§ Stated task
Below you will find a set of lines. Repeat them all exactly.

§ Source material

__________

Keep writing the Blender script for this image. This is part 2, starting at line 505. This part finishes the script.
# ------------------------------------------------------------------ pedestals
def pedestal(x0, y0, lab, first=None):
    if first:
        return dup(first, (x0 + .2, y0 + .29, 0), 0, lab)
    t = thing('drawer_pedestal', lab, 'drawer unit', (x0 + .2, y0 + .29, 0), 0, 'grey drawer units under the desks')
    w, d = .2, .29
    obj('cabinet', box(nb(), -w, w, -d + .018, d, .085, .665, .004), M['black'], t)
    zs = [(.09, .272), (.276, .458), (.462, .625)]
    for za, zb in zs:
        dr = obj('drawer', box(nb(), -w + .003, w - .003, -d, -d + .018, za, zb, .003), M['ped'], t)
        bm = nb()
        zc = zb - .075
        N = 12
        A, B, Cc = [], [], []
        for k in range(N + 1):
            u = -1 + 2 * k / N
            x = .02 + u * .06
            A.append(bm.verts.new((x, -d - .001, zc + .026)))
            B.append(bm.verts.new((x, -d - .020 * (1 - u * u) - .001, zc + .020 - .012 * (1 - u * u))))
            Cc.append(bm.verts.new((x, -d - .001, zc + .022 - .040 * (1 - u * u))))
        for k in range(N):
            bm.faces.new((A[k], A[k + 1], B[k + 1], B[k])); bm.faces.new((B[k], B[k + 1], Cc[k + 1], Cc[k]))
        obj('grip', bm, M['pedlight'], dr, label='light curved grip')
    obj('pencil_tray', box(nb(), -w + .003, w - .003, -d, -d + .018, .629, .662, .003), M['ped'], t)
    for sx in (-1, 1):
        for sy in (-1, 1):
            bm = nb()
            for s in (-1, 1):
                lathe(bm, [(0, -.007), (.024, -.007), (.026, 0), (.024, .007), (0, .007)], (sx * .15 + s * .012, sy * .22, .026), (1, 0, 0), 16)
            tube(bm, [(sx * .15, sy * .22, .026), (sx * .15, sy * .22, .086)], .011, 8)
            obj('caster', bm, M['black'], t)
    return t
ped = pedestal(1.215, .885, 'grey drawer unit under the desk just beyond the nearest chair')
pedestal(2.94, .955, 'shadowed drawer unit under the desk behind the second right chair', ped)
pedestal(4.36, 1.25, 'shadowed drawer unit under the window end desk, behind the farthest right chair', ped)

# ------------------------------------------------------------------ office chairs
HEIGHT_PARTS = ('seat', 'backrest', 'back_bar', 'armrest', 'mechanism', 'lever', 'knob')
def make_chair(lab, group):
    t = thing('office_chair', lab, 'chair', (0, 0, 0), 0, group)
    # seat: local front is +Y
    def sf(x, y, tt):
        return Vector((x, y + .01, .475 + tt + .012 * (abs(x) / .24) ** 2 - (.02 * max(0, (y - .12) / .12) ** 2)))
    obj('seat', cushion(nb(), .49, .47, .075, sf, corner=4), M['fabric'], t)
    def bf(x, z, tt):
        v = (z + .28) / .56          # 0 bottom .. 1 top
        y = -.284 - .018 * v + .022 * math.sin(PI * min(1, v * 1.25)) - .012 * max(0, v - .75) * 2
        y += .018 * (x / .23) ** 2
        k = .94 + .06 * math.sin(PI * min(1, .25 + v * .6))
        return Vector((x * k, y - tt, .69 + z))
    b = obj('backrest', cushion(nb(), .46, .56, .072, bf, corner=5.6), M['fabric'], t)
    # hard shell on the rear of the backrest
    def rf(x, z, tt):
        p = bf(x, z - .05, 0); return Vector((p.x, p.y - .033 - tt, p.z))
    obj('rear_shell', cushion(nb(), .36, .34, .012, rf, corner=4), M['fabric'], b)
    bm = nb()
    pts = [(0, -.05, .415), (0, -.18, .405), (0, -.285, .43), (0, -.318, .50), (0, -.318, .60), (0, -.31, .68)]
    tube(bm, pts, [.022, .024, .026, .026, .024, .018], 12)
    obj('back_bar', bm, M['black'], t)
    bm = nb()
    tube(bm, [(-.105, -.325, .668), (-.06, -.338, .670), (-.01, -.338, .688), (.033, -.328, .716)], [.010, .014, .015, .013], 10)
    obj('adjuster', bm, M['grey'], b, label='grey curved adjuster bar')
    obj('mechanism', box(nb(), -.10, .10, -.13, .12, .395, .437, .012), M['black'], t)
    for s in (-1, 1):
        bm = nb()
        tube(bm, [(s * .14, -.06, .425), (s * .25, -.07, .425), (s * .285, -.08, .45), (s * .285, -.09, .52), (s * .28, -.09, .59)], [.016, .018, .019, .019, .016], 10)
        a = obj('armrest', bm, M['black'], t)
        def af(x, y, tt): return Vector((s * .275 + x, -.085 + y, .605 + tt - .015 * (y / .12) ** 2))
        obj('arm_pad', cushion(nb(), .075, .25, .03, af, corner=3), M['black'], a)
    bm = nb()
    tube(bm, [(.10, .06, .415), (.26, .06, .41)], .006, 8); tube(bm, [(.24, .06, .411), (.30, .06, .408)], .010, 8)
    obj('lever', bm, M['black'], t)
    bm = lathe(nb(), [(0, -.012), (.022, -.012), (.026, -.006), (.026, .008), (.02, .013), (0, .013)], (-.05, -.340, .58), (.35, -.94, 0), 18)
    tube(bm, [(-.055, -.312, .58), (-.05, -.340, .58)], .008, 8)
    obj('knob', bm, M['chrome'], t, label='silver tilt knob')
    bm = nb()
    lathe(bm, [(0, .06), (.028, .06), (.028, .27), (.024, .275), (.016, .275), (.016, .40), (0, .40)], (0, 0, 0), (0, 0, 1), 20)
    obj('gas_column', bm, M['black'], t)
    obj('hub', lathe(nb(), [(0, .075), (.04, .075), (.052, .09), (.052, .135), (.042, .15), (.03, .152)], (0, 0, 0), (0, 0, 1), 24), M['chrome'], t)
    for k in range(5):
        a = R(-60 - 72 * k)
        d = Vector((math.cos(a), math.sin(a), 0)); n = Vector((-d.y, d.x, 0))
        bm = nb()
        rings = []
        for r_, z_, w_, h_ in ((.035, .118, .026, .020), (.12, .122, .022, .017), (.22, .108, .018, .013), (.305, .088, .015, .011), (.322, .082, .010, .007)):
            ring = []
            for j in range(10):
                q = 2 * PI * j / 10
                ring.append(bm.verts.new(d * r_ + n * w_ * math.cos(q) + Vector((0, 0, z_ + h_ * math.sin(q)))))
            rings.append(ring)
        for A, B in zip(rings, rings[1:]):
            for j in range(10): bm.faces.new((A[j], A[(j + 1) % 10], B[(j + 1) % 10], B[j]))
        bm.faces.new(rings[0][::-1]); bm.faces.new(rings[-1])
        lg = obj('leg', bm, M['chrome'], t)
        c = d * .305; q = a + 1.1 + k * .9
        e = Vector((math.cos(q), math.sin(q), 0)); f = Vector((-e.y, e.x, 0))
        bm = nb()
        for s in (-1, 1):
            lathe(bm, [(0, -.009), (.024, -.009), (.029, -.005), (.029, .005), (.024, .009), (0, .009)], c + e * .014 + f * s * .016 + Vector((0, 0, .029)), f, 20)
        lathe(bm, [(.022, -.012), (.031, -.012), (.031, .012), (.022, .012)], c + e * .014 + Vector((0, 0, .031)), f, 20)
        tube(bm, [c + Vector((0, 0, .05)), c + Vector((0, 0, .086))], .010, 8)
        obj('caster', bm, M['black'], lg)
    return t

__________

§ Task output
Keep writing the Blender script for this image. This is part 2, starting at line 505. This part finishes the script.
# ------------------------------------------------------------------ pedestals
def pedestal(x0, y0, lab, first=None):
    if first:
        return dup(first, (x0 + .2, y0 + .29, 0), 0, lab)
    t = thing('drawer_pedestal', lab, 'drawer unit', (x0 + .2, y0 + .29, 0), 0, 'grey drawer units under the desks')
    w, d = .2, .29
    obj('cabinet', box(nb(), -w, w, -d + .018, d, .085, .665, .004), M['black'], t)
    zs = [(.09, .272), (.276, .458), (.462, .625)]
    for za, zb in zs:
        dr = obj('drawer', box(nb(), -w + .003, w - .003, -d, -d + .018, za, zb, .003), M['ped'], t)
        bm = nb()
        zc = zb - .075
        N = 12
        A, B, Cc = [], [], []
        for k in range(N + 1):
            u = -1 + 2 * k / N
            x = .02 + u * .06
            A.append(bm.verts.new((x, -d - .001, zc + .026)))
            B.append(bm.verts.new((x, -d - .020 * (1 - u * u) - .001, zc + .020 - .012 * (1 - u * u))))
            Cc.append(bm.verts.new((x, -d - .001, zc + .022 - .040 * (1 - u * u))))
        for k in range(N):
            bm.faces.new((A[k], A[k + 1], B[k + 1], B[k])); bm.faces.new((B[k], B[k + 1], Cc[k + 1], Cc[k]))
        obj('grip', bm, M['pedlight'], dr, label='light curved grip')
    obj('pencil_tray', box(nb(), -w + .003, w - .003, -d, -d + .018, .629, .662, .003), M['ped'], t)
    for sx in (-1, 1):
        for sy in (-1, 1):
            bm = nb()
            for s in (-1, 1):
                lathe(bm, [(0, -.007), (.024, -.007), (.026, 0), (.024, .007), (0, .007)], (sx * .15 + s * .012, sy * .22, .026), (1, 0, 0), 16)
            tube(bm, [(sx * .15, sy * .22, .026), (sx * .15, sy * .22, .086)], .011, 8)
            obj('caster', bm, M['black'], t)
    return t
ped = pedestal(1.215, .885, 'grey drawer unit under the desk just beyond the nearest chair')
pedestal(2.94, .955, 'shadowed drawer unit under the desk behind the second right chair', ped)
pedestal(4.36, 1.25, 'shadowed drawer unit under the window end desk, behind the farthest right chair', ped)

# ------------------------------------------------------------------ office chairs
HEIGHT_PARTS = ('seat', 'backrest', 'back_bar', 'armrest', 'mechanism', 'lever', 'knob')
def make_chair(lab, group):
    t = thing('office_chair', lab, 'chair', (0, 0, 0), 0, group)
    # seat: local front is +Y
    def sf(x, y, tt):
        return Vector((x, y + .01, .475 + tt + .012 * (abs(x) / .24) ** 2 - (.02 * max(0, (y - .12) / .12) ** 2)))
    obj('seat', cushion(nb(), .49, .47, .075, sf, corner=4), M['fabric'], t)
    def bf(x, z, tt):
        v = (z + .28) / .56          # 0 bottom .. 1 top
        y = -.284 - .018 * v + .022 * math.sin(PI * min(1, v * 1.25)) - .012 * max(0, v - .75) * 2
        y += .018 * (x / .23) ** 2
        k = .94 + .06 * math.sin(PI * min(1, .25 + v * .6))
        return Vector((x * k, y - tt, .69 + z))
    b = obj('backrest', cushion(nb(), .46, .56, .072, bf, corner=5.6), M['fabric'], t)
    # hard shell on the rear of the backrest
    def rf(x, z, tt):
        p = bf(x, z - .05, 0); return Vector((p.x, p.y - .033 - tt, p.z))
    obj('rear_shell', cushion(nb(), .36, .34, .012, rf, corner=4), M['fabric'], b)
    bm = nb()
    pts = [(0, -.05, .415), (0, -.18, .405), (0, -.285, .43), (0, -.318, .50), (0, -.318, .60), (0, -.31, .68)]
    tube(bm, pts, [.022, .024, .026, .026, .024, .018], 12)
    obj('back_bar', bm, M['black'], t)
    bm = nb()
    tube(bm, [(-.105, -.325, .668), (-.06, -.338, .670), (-.01, -.338, .688), (.033, -.328, .716)], [.010, .014, .015, .013], 10)
    obj('adjuster', bm, M['grey'], b, label='grey curved adjuster bar')
    obj('mechanism', box(nb(), -.10, .10, -.13, .12, .395, .437, .012), M['black'], t)
    for s in (-1, 1):
        bm = nb()
        tube(bm, [(s * .14, -.06, .425), (s * .25, -.07, .425), (s * .285, -.08, .45), (s * .285, -.09, .52), (s * .28, -.09, .59)], [.016, .018, .019, .019, .016], 10)
        a = obj('armrest', bm, M['black'], t)
        def af(x, y, tt): return Vector((s * .275 + x, -.085 + y, .605 + tt - .015 * (y / .12) ** 2))
        obj('arm_pad', cushion(nb(), .075, .25, .03, af, corner=3), M['black'], a)
    bm = nb()
    tube(bm, [(.10, .06, .415), (.26, .06, .41)], .006, 8); tube(bm, [(.24, .06, .411), (.30, .06, .408)], .010, 8)
    obj('lever', bm, M['black'], t)
    bm = lathe(nb(), [(0, -.012), (.022, -.012), (.026, -.006), (.026, .008), (.02, .013), (0, .013)], (-.05, -.340, .58), (.35, -.94, 0), 18)
    tube(bm, [(-.055, -.312, .58), (-.05, -.340, .58)], .008, 8)
    obj('knob', bm, M['chrome'], t, label='silver tilt knob')
    bm = nb()
    lathe(bm, [(0, .06), (.028, .06), (.028, .27), (.024, .275), (.016, .275), (.016, .40), (0, .40)], (0, 0, 0), (0, 0, 1), 20)
    obj('gas_column', bm, M['black'], t)
    obj('hub', lathe(nb(), [(0, .075), (.04, .075), (.052, .09), (.052, .135), (.042, .15), (.03, .152)], (0, 0, 0), (0, 0, 1), 24), M['chrome'], t)
    for k in range(5):
        a = R(-60 - 72 * k)
        d = Vector((math.cos(a), math.sin(a), 0)); n = Vector((-d.y, d.x, 0))
        bm = nb()
        rings = []
        for r_, z_, w_, h_ in ((.035, .118, .026, .020), (.12, .122, .022, .017), (.22, .108, .018, .013), (.305, .088, .015, .011), (.322, .082, .010, .007)):
            ring = []
            for j in range(10):
                q = 2 * PI * j / 10
                ring.append(bm.verts.new(d * r_ + n * w_ * math.cos(q) + Vector((0, 0, z_ + h_ * math.sin(q)))))
            rings.append(ring)
        for A, B in zip(rings, rings[1:]):
            for j in range(10): bm.faces.new((A[j], A[(j + 1) % 10], B[(j + 1) % 10], B[j]))
        bm.faces.new(rings[0][::-1]); bm.faces.new(rings[-1])
        lg = obj('leg', bm, M['chrome'], t)
        c = d * .305; q = a + 1.1 + k * .9
        e = Vector((math.cos(q), math.sin(q), 0)); f = Vector((-e.y, e.x, 0))
        bm = nb()
        for s in (-1, 1):
            lathe(bm, [(0, -.009), (.024, -.009), (.029, -.005), (.029, .005), (.024, .009), (0, .009)], c + e * .014 + f * s * .016 + Vector((0, 0, .029)), f, 20)
        lathe(bm, [(.022, -.012), (.031, -.012), (.031, .012), (.022, .012)], c + e * .014 + Vector((0, 0, .031)), f, 20)
        tube(bm, [c + Vector((0, 0, .05)), c + Vector((0, 0, .086))], .010, 8)
        obj('caster', bm, M['black'], lg)
    return t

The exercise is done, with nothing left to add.